Rarement le côté méthodique de Wiseman dans l'observation d'une chaîne de processus au sein d'une institution aura été aussi efficace et approprié pour découper une suite logique d'actions unitaires et reconstituer au montage un mouvement de très grande envergure — en l'occurrence, tout ce qui fait passer les vaches de leur enclos aux morceaux de viande enveloppés dans du plastique. À ce titre, Meat est une très bonne version américaine de documentaires français sur le sujet comme Saigneurs (Vincent Gaullier et Raphaël Girardot, 2017) ou Entrée du personnel (Manuela Fresil, 2013), même si les séquences à l'intérieur des abattoirs font plus directement penser au film de Franju de 1949, Le Sang des bêtes, avec ce noir et blanc fort à propos pour limiter l'écœurement devant autant de barbaque fumante tout en conférant au sang encore chaud qui ruisselle abondamment aux pieds des ouvriers une couleur noire hypnotisante.

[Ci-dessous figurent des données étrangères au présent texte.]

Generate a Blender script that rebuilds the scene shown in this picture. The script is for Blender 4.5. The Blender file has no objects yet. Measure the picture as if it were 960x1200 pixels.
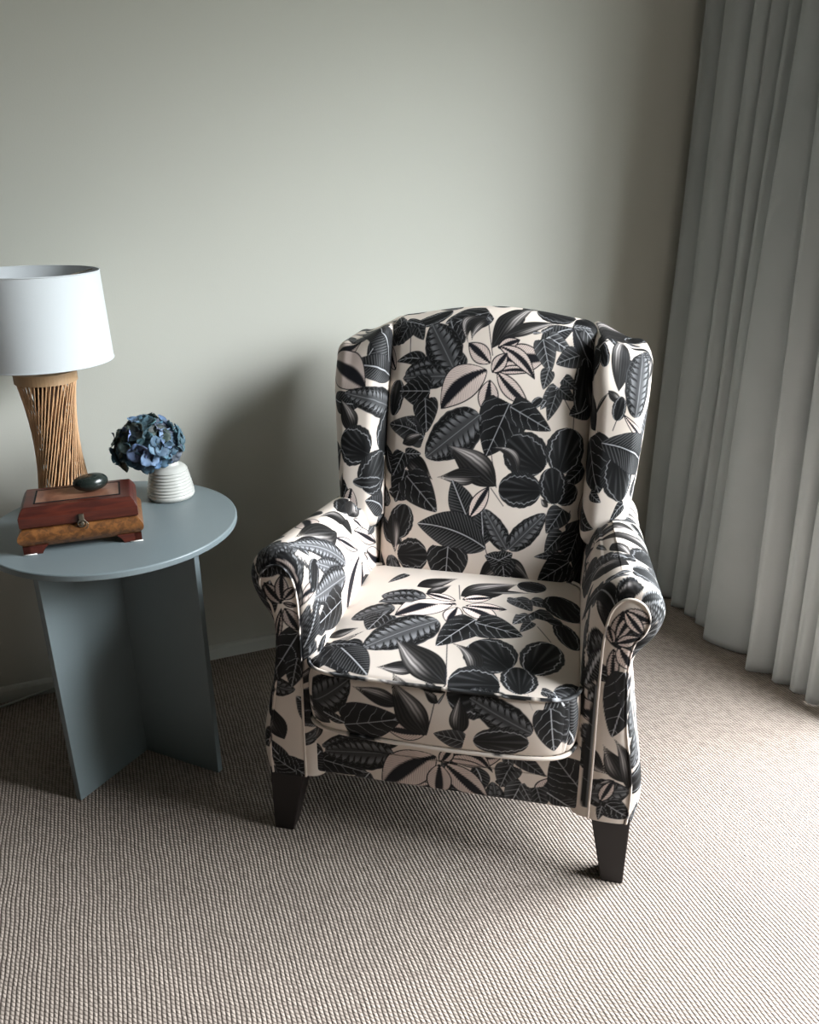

Toute la chaîne est respectée, avec la neutralité admirable qu'on connaît à la caméra de Wiseman : les parcs d'engraissement intensif (les fameux "feedlots" américains qui voient défiler des centaines de milliers de bêtes chaque année) dans lesquels des cowboys mènent le bétail, l'entrée à l'abattoir et la mise à mort, toutes les étapes de la chaîne de production (en prenant le soin de détailler le travail spécifique des ouvriers à chaque poste), le conditionnement avant empaquetage et enfin l'expédition dans les camions frigorifiques. La continuité du processus de transformation de la viande sur deux heures est d'une limpidité éclatante. C'est un film qui par son caractère objectif et respectueux de toutes les parties devait parfaitement convenir à l'entreprise industrielle de meatpacking du Colorado, propriété de la société Monfort depuis rachetée par le groupe ConAgra.
On retrouve le fil conducteur de l'intégralité des films de Wiseman : les séquences qui ouvrent des espaces de discussion, ici en l'occurrence pour expliciter les rapports hiérarchiques entre personnel et direction ainsi que pour contextualiser l'environnement économique de l'industrie. Un bonheur pour ceux qui apprécient les éléments garnissant un cadre plus large, en plus de circonscrire les enjeux aux années 1970. On a droit à la visite guidée des lieux proposée à des cadres japonais, les bureaux où les commerciaux laissent libre cours à leurs talents de négociateurs (à l'achat ou à la vente) par téléphone, quelques réunions techniques du conseil d'administration, et surtout un échange clé entre un représentation de la direction et des syndicalistes, pépite archétypale de l'optimisation du travail à la chaîne selon le point de vue patronal, opposant la réalité décrite par ceux qui travaillent et les objectifs abstraits de rentabilité qui passent par la réduction des temps mort, la diminution du personnel par poste, l'augmentation des charges de travail, etc. De la pénibilité en veux-tu en voilà...
Wiseman n'oublie pas pour autant son sens de l'humour, même si l'espace est particulièrement réduit ici. Un court passage sur l'élocution diabolique des commissaires-priseurs lors d'une vente aux enchères, un homme qui regarde un match de foot entre deux découpages de viscères sur un tapis roulant, un commercial envoûté par son invention (des jaunes d'œuf en tube) qui souhaite conquérir le marché européen, mais pas grand-chose de plus. En toile de fond, quand même, on entend parler de salariés qui s'inquiètent de l'évolution des fonds de placement censés garantir leurs retraites, et un dirigeant affirmer que "dans l'avenir, les guerres n'auront pas lieu pour la politique ou l'idéologie de manière traditionnelle, elles auront lieu sur le terrain économique, pour la nourriture et le pétrole". Glaçant.